Enfin, nous « tenons » notre aire géographique d’investigation. Ses contours sont difficiles à définir (cette définition pouvant d’ailleurs être l’un des apports de notre travail), qui peuvent bouger dans l’espace mais aussi évoluer dans le temps, qui parfois franchissent les frontières départementales – on sait que le Vercors par exemple n’est pas, loin s’en faut, uniquement isérois –, parfois ne poussent pas jusqu’à elles – le Nord-Isère ne s’y coulera jamais 169 .

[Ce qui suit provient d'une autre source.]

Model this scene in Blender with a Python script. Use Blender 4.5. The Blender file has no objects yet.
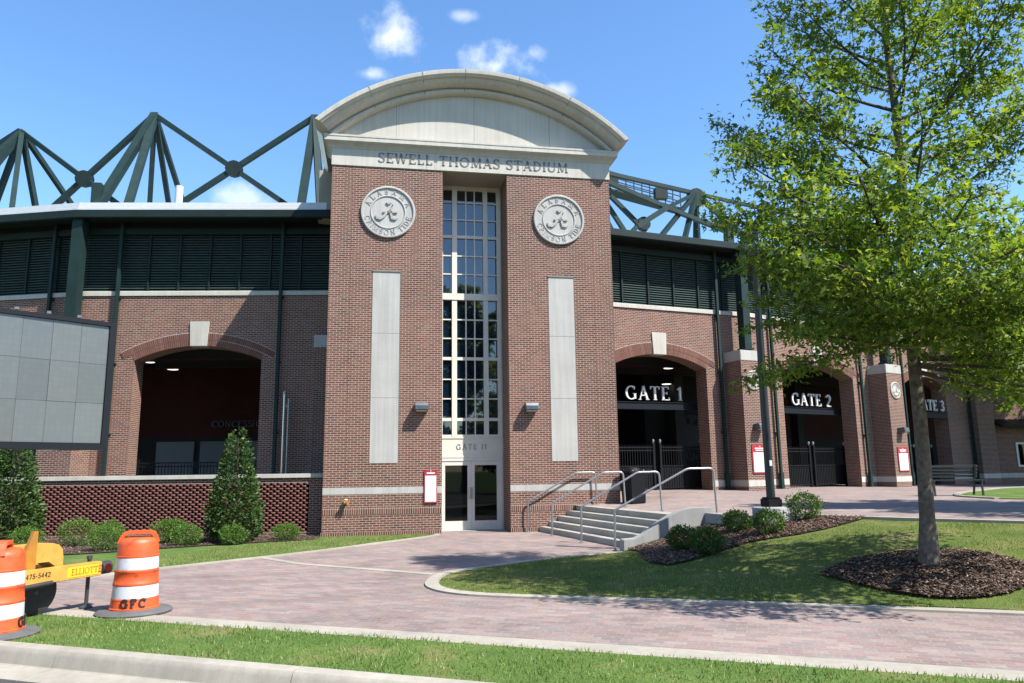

Notre hypothèse est que la ville de Grenoble se comporte en capitale d’une zone mémorielle en perpétuel devenir, dont l’une des seules permanences est qu’elle ne correspond pas parfaitement, qu’elle ne colle pas aux limites départementales. C’est ce pari (fondé évidemment sur l’observation de la documentation) qui détermine l’espace de notre champ d’enquête.

Notes
162.

On doit lire l’article de ce grand érudit qu’est Vital Chomel (l’ancien directeur des Archives Départementales de l’Isère a toujours accueilli avec compétence et amitié nos demandes de renseignements) : « Les années de l’entre-deux-guerres dans l’Isère (1918-1939) », in Résistance en Isère…, op. cit., p. 29-33 ; citation extraite de la page 33.

163.

Nous ne regrettons évidemment pas les longs mois de travail dans les Archives Municipales des villes de l’Isère qui ont bien voulu nous accueillir (cf. la liste infra) : le fait est néanmoins qu’il fut souvent harassant, pour un résultat final médiocre.

164.

En effet, certaines villes, notamment dans l’agglomération grenobloise, ont une tendance certaine à « gonfler » leur indépendance par rapport à Grenoble et cherchent à tout prix à affirmer leur originalité, soit politique, soit « culturelle ». Cette impression fut pour nous très vive notamment à Saint-Egrève et Varces.

165.

Dont on sait qu’il ne respecte pas toujours les identités régionales et locales : « [...] “la départementalisation de l’histoire de France” a vécu [...]. L’unité de lieu n’est plus et l’espace fait moins sens : c’est dans cette brèche du continuum spatio-temporel de la mémoire que s’engouffre l’entreprise subsversive de dépaysement et de “décontextualisation” de l’historien expérimental », écrit ainsi justement Philippe Boutry ; « Assurances et errances de la raison historienne », in Passés recomposés. Champs et chantiers de l’Histoire, dirigée par Jean Boutier et Dominique Julia, Paris, Autrement, Série « Mutations », n° 150-151, janvier 1955, p. 66.

166.

Cf. infra, notre développement à propos de la concurrence qui oppose Grenoble à Lyon au sujet de ce titre.

167.

In Le nouveau Petit Robert. Dictionnaire de la langue française, édition 1995, p. 1907.

168.

Ibidem, p. 2238.

169.

Ce que regrettait amèrement Monsieur Ivanoff, président des « Anciens du secteur VII ». Correspondance du 29 avril 1991 et entretien téléphonique du 22 mai 1991. Alain Le Ray l’écrit très bien : « Le VII e (secteur de Résistance, auquel correspond la région de Vienne /Bourgoin-Jallieu /Crémieu ) jouiss[ait] ou souffr[ait] selon les jours, d’une double appartenance entre l’Isère et Lyon  » ; in Résistance en Isère…, op. cit., p. 6. D’ailleurs, Monsieur Ivanoff a éprouvé le besoin d’écrire ses mémoires pour redonner au secteur VII la place qu’il mérite et que l’on ne reconnaît pas assez selon lui (Après la nuit, la lumière, slsn, 1993, 141 p.). En revanche, la préface qu’il donne à l’ouvrage de Maurice Rullière (Résistance dans le Bas-Dauphiné. Histoire du secteur VII libérateur de Bourgoin et de Jallieu, Lyon, Elie Bellier, 1984, 140 p.) n’est, elle, pas revendicative.